Waspada Kejahatan Pasar Modal yang Potensi Rugikan Masyarakat Lewat Goreng Saham
Terbaru

Waspada Kejahatan Pasar Modal yang Potensi Rugikan Masyarakat Lewat Goreng Saham

BPKN meminta BEI dan OJK meningkatkan penegakan aturan hukum sehingga pihak-pihak yang bermain dalam hal transaksi semu yang menyebabkan saham 'digoreng' bisa diberi sanksi tegas sesuai dengan peraturan yang berlaku.

Oleh:
Fitri Novia Heriani
Bacaan 3 Menit
Ketua BPKN Rizal E Halim. Foto: BPKN
Ketua BPKN Rizal E Halim. Foto: BPKN

Badan Perlindungan Konsumen Nasional (BPKN) menyoroti banyaknya perusahaan yang melantai di Bursa Efek Indonesia (BEI) hingga Januari 2023 yang berjumlah 833 perusahaan. Menurut Ketua BPKN Rizal E Halim, pencatatan saham baru alias IPO di BEI mengalami penuruan kualitas. Akibatnya, beberapa saham baru justru ambles ke level terendah padahal baru tercatat di papan perdagangan.

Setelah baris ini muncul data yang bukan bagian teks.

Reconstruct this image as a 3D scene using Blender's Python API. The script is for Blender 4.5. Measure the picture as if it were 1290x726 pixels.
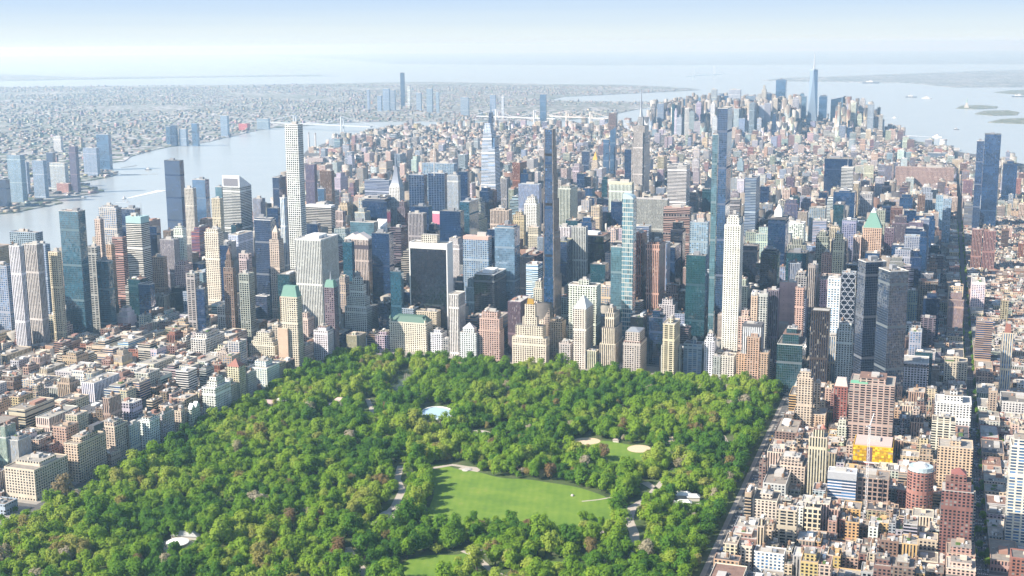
import bpy, bmesh, math, random
import numpy as np
from mathutils import Vector, Matrix

# ---------------------------------------------------------------- camera, sky, sun, exposure
for o in list(bpy.data.objects):
    bpy.data.objects.remove(o, do_unlink=True)
S = bpy.context.scene
VEIL = (4.9, 5.35, 5.3, 1)          # bright haze of the horizon
BLUE = (2.8, 3.8, 5.2, 1)         # pale blue above it
COL = S.collection
# metres: X = west across the avenues, Y = downtown, Z = up; the origin is Fifth Avenue at 59th Street
CX, CY, CZ, YAW, PIT, ROLL, F = 1055.478, -2139.703, 593.503, -0.329596, 0.191265, -0.00622165, 1582.648
CPOS = np.array([CX, CY, CZ])
FW = np.array([math.sin(YAW)*math.cos(PIT), math.cos(YAW)*math.cos(PIT), -math.sin(PIT)])
_r = np.array([math.cos(YAW), -math.sin(YAW), 0.])
_u = np.cross(_r, FW)
RT = _r*math.cos(ROLL) + _u*math.sin(ROLL)
UP = _u*math.cos(ROLL) - _r*math.sin(ROLL)
cam = bpy.data.objects.new('camera', bpy.data.cameras.new('camera'))
COL.objects.link(cam)
cam.matrix_world = Matrix(((RT[0], UP[0], -FW[0], CX), (RT[1], UP[1], -FW[1], CY), (RT[2], UP[2], -FW[2], CZ), (0, 0, 0, 1)))
cam.data.sensor_width = 36
cam.data.lens = 36*F/1290
cam.data.clip_start = 5
cam.data.clip_end = 250000
S.camera = cam

SUN_EL = math.radians(36.5)
SH = np.array([0.79, 0.61])                       # ground direction of the shadows
SH = SH/np.linalg.norm(SH)
TOSUN = Vector((-SH[0]*math.cos(SUN_EL), -SH[1]*math.cos(SUN_EL), math.sin(SUN_EL)))
W = bpy.data.worlds.new('World')
S.world = W
W.use_nodes = True
nt = W.node_tree
sky = nt.nodes.new('ShaderNodeTexSky')
sky.sky_type = 'NISHITA'
sky.sun_disc = False
sky.sun_elevation = SUN_EL
sky.sun_rotation = math.atan2(TOSUN.x, TOSUN.y)
sky.altitude = 0
sky.air_density = 1.0
sky.dust_density = 0.6
sky.ozone_density = 2.0
bg = nt.nodes['Background']
bg.inputs['Strength'].default_value = 0.10
# thin bright veil low over the horizon, with soft streaks of high cloud
geo_ = nt.nodes.new('ShaderNodeTexCoord')
sp_ = nt.nodes.new('ShaderNodeSeparateXYZ')
nt.links.new(geo_.outputs['Generated'], sp_.inputs[0])
mp_ = nt.nodes.new('ShaderNodeMapping')
mp_.inputs['Scale'].default_value = (1.6, 1.6, 60)
nt.links.new(geo_.outputs['Generated'], mp_.inputs[0])
cn_ = nt.nodes.new('ShaderNodeTexNoise')
cn_.inputs['Scale'].default_value = 2.2
cn_.inputs['Detail'].default_value = 5
nt.links.new(mp_.outputs[0], cn_.inputs['Vector'])
ad_ = nt.nodes.new('ShaderNodeMath')
ad_.operation = 'MULTIPLY_ADD'
nt.links.new(cn_.outputs[0], ad_.inputs[0])
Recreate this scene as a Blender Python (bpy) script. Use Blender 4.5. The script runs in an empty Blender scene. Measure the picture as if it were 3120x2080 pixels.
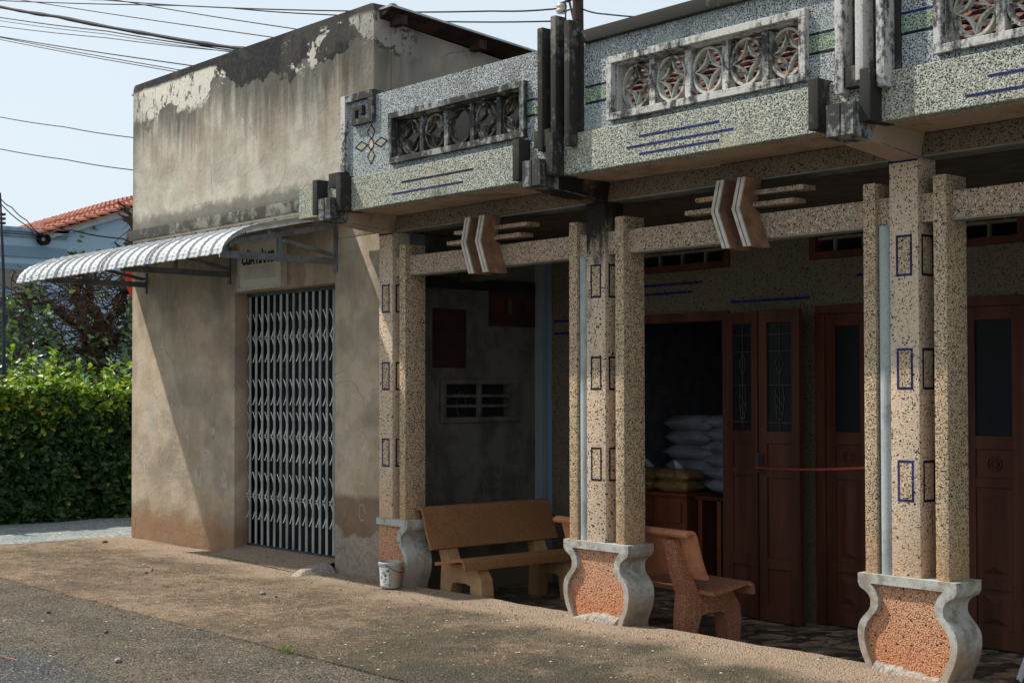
import bpy, bmesh, math, random
from mathutils import Vector, Matrix
random.seed(7)
R=math.radians
C=bpy.context.scene.collection
OFF={}
# ---------------------------------------------------------------- materials
class G:
    def __init__(s,name,rough=.85,spec=.25,metal=0.):
        s.m=bpy.data.materials.new(name); s.m.use_nodes=True
        s.nt=s.m.node_tree; s.b=s.nt.nodes['Principled BSDF']
        s.b.inputs['Roughness'].default_value=rough
        s.b.inputs['Specular IOR Level'].default_value=spec
        s.b.inputs['Metallic'].default_value=metal
        s._p=None
    def n(s,t,**k):
        x=s.nt.nodes.new(t)
        for a,b in k.items(): setattr(x,a,b)
        return x
    def put(s,i,v):
        if hasattr(v,'links') or hasattr(v,'is_linked'): s.nt.links.new(v,i)
        else: i.default_value=v
    def pos(s,sc=(1,1,1),off=(0,0,0)):
        if s._p is None: s._p=s.n('ShaderNodeNewGeometry').outputs['Position']
        if sc==(1,1,1) and off==(0,0,0): return s._p
        m=s.n('ShaderNodeMapping'); s.put(m.inputs[0],s._p); m.inputs['Scale'].default_value=sc; m.inputs['Location'].default_value=off
        return m.outputs[0]
    def comp(s,a):
        x=s.n('ShaderNodeSeparateXYZ'); s.put(x.inputs[0],s.pos()); return x.outputs[a]
    def noise(s,scale,det=4,sc=(1,1,1),off=(0,0,0),rough=.55,dist=0.):
        x=s.n('ShaderNodeTexNoise'); s.put(x.inputs['Vector'],s.pos(sc,off)); x.inputs['Scale'].default_value=scale
        x.inputs['Detail'].default_value=det; x.inputs['Roughness'].default_value=rough; x.inputs['Distortion'].default_value=dist
        return x.outputs['Fac']
    def vor(s,scale,sc=(1,1,1),feature='F1',out='Color',rnd=1.):
        x=s.n('ShaderNodeTexVoronoi',feature=feature); s.put(x.inputs['Vector'],s.pos(sc)); x.inputs['Scale'].default_value=scale
        x.inputs['Randomness'].default_value=rnd
        if out=='Color':
            q=s.n('ShaderNodeSeparateColor'); s.put(q.inputs[0],x.outputs['Color']); return q.outputs[0],q.outputs[1],x.outputs['Distance']
        return x.outputs['Distance']
    def ramp(s,f,st,const=False):
        x=s.n('ShaderNodeValToRGB'); s.put(x.inputs[0],f); r=x.color_ramp
        if const: r.interpolation='CONSTANT'
        while len(r.elements)<len(st): r.elements.new(.5)
        for e,(p,c) in zip(r.elements,st):
            e.position=p; e.color=(c,c,c,1) if isinstance(c,(int,float)) else (*c,1)
        return x.outputs['Color']
    def mix(s,f,a,b,mode='MIX'):
        x=s.n('ShaderNodeMix',data_type='RGBA',blend_type=mode)
        s.put(x.inputs[0],f)
        for i,v in ((6,a),(7,b)):
            s.put(x.inputs[i],(*v,1) if isinstance(v,tuple) else v)
        return x.outputs[2]
    def math(s,op,a,b=0.,cl=False):
        x=s.n('ShaderNodeMath',operation=op,use_clamp=cl); s.put(x.inputs[0],a); s.put(x.inputs[1],b); return x.outputs[0]
    def step(s,v,a,b):
        x=s.n('ShaderNodeMapRange',interpolation_type='SMOOTHSTEP'); s.put(x.inputs[0],v)
        x.inputs[1].default_value=a; x.inputs[2].default_value=b; return x.outputs[0]
    def bump(s,h,st=.5,d=.01):
        x=s.n('ShaderNodeBump'); s.put(x.inputs['Height'],h); x.inputs['Strength'].default_value=st; x.inputs['Distance'].default_value=d
        s.nt.links.new(x.outputs[0],s.b.inputs['Normal'])
    def col(s,v):
        s.put(s.b.inputs['Base Color'],(*v,1) if isinstance(v,tuple) else v); return s.m

def terrazzo(name,base,base2,dark=.16,size=.011,green=.05,light=.05,wear=.35,darkc=(.016,.015,.013),big=.1):
    g=G(name,.9,.2)
    a,b,d=g.vor(1/size)
    big_n=g.noise(2.2,5)
    c=g.mix(g.step(big_n,.35,.65),base,base2)
    c=g.mix(g.math('MULTIPLY',g.step(b,0,1),.55),c,tuple(x*.55 for x in base))
    chip=g.math('LESS_THAN',d,.60)
    c=g.mix(g.math('MULTIPLY',g.math('LESS_THAN',a,dark),chip),c,darkc)
    c=g.mix(g.math('MULTIPLY',g.math('GREATER_THAN',a,1-green),chip),c,(.10,.15,.10))
    c=g.mix(g.math('MULTIPLY',g.math('LESS_THAN',g.math('ABSOLUTE',g.math('SUBTRACT',a,.6)),light/2),chip),c,(.62,.58,.5))
    zz=g.comp(2); gr=g.noise(2.6,6,(1,1,.5),(8,2,4),rough=.65)
    c=g.mix(g.math('MULTIPLY',g.step(gr,.54,.70),.38),c,tuple(x*.38 for x in base))
    c=g.mix(g.math('MULTIPLY',g.math('SUBTRACT',1.,g.step(g.math('ADD',zz,g.math('MULTIPLY',gr,.5)),.8,1.35)),.38),c,(base[0]*.95,base[1]*.68,base[2]*.5))
    a2,b2,d2=g.vor(1/(size*2.6))
    c=g.mix(g.math('MULTIPLY',g.math('LESS_THAN',a2,big),g.math('LESS_THAN',d2,.33)),c,(.04,.038,.034))
    g.bump(g.math('ADD',g.math('MULTIPLY',d,.6),g.noise(1/size*.6,2)),.55,.004)
    return g.col(c)

def pebble(name,c1,c2,moss,size=.016,dirt=.35,topz=None):
    g=G(name,.92,.2)
    n1=g.noise(1/size,2,rough=.6,dist=.4); n0=g.noise(.5/size,3,rough=.6,off=(7,3,1)); d=n1
    c=g.mix(g.step(g.noise(1.3,4),.35,.65),c1,c2)
    c=g.mix(g.step(n0,.42,.66),c,tuple(min(1,x*1.5) for x in c1))
    c=g.mix(g.math('SUBTRACT',1.,g.step(n1,.40,.53)),c,(.036,.038,.037))
    c=g.mix(g.math('MULTIPLY',g.step(n1,.60,.72),.7),c,tuple(min(1,x*1.9) for x in c1))
    st=g.math('MULTIPLY',g.step(g.noise(4,6,(1,1,.35)),.5,.72),g.step(g.noise(1.6,3,off=(3,1,2)),.4,.62))
    c=g.mix(g.math('MULTIPLY',st,dirt),c,(.03,.03,.026))
    c=g.mix(g.math('MULTIPLY',g.step(g.noise(2.1,4,off=(9,2,5)),.5,.75),.6),c,moss)
    if topz:
        z=g.comp(2)
        t=g.step(g.math('ADD',z,g.math('MULTIPLY',g.noise(7,5,(1,1,.5)),.16)),topz-.02,topz+.1)
        c=g.mix(g.math('MULTIPLY',t,.75),c,(.02,.02,.018))
    g.bump(n1,1.,.007)
    return g.col(c)

def stained(name,dark,light,amt=.5,sx=26,vert=True,rust=None,rough=.9):
    g=G(name,rough,.2)
    sc=(1,1,.16) if vert else (1,1,1)
    n=g.noise(sx,5,sc,rough=.65); n2=g.noise(3.1,5,(1,1,.5))
    n3=g.noise(sx*1.6,6,rough=.7,off=(2,5,9))
    f=g.step(g.math('ADD',g.math('ADD',g.math('MULTIPLY',n,.32),g.math('MULTIPLY',n3,.33)),g.math('MULTIPLY',n2,.35)),amt-.045,amt+.055)
    c=g.mix(f,dark,light)
    c=g.mix(g.math('MULTIPLY',g.step(g.noise(90,3),.5,.7),.35),c,tuple(x*.4 for x in dark))
    zz=g.comp(2); du=g.math('SUBTRACT',1.,g.step(g.math('SUBTRACT',zz,g.math('MULTIPLY',n2,.3)),-.05,.16))
    c=g.mix(g.math('MULTIPLY',du,.55),c,(.30,.205,.135))
    if rust: c=g.mix(g.math('MULTIPLY',g.step(g.noise(6,4,off=(4,4,4)),.55,.7),.7),c,rust)
    g.bump(g.math('ADD',n,g.noise(120,2)),.35,.004)
    return g.col(c)

def plain(name,c,rough=.6,spec=.3,metal=0.,var=.25,scale=8,bump=.15,sc=(1,1,1)):
    g=G(name,rough,spec,metal)
    n=g.noise(scale,5,sc)
    k=g.mix(g.step(n,.3,.7),tuple(x*(1-var) for x in c),tuple(min(1,x*(1+var*.6)) for x in c))
    k=g.mix(g.math('MULTIPLY',g.step(g.noise(scale*9,3),.55,.75),.35*var*2),k,tuple(x*.45 for x in c))
    g.bump(g.noise(scale*6,3),bump,.004)
    return g.col(k)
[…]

“Saya melihat adanya Indikasi kejahatan pasar modal yang berpotensi merugikan masyarakat,” kata Rizal sebagaimana dikutip dari laman resmi BPKN, Jumat (10/3).

Rizal menyebut istilah “white collar crime” dan “corporate crime” adalah salah satu kejahatan pasar modal dalam bentuk manipulasi harga saham dan ini bertentangan dengan Undang-Undang (UU) No.8 Tahun 1995 tentang Pasar Modal, khususnya pasal 91dan 92. Pada Pasal 91 disebutkan bahwa setiap pihak dilarang melakukan tindakan, baik langsung maupun tidak langsung, dengan tujuan untuk menciptakan gambaran semu atau menyesatkan mengenai kegiatan perdagangan, keadaan pasar, atau harga efek di bursa efek.

Baca Juga:

Jika indikasi tersebut memang benar terjadi, maka akan menjadi batu sandungan terhadap upaya self regulatory organization oleh Bursa Efek Indonesia (BEI), PT Kustodian Sentral Efek Indonesia (KSEI), dan PT Kliring Penjaminan Efek Indonesia (KPEI) untuk mempromosikan pasar modal sebagai wadah investasi yang menguntungkan. Ini tentu menjadi ujian juga terhadap kredibilitas Otoritas Jasa Keuangan (OJK) sebagai wasit pasar modal.

Istilah ‘menggoreng’ saham saat ini menjadi istilah yang cukup populer, setidaknya bagi masyarakat perkotaan. Krisis keuangan skala raksasa yang menimpa PT Asuransi Jiwasraya, yang diduga terkait dengan skandal ‘saham gorengan’, membuat istilah ini makin populer.

Menurut Rizal, keberadaan ‘saham gorengan’ memiliki potensi untuk merugikan kepercayaan investor baik dalam negeri maupun investor asing. Oleh sebab itu, seluruh pihak yang berkepentingan perlu untuk menciptakan transaksi yang benar-benar valid. Rizal juga meminta BEI dan OJK meningkatkan penegakan aturan hukum sehingga pihak-pihak yang bermain dalam hal transaksi semu yang menyebabkan saham 'digoreng' bisa diberi sanksi tegas sesuai dengan peraturan yang berlaku.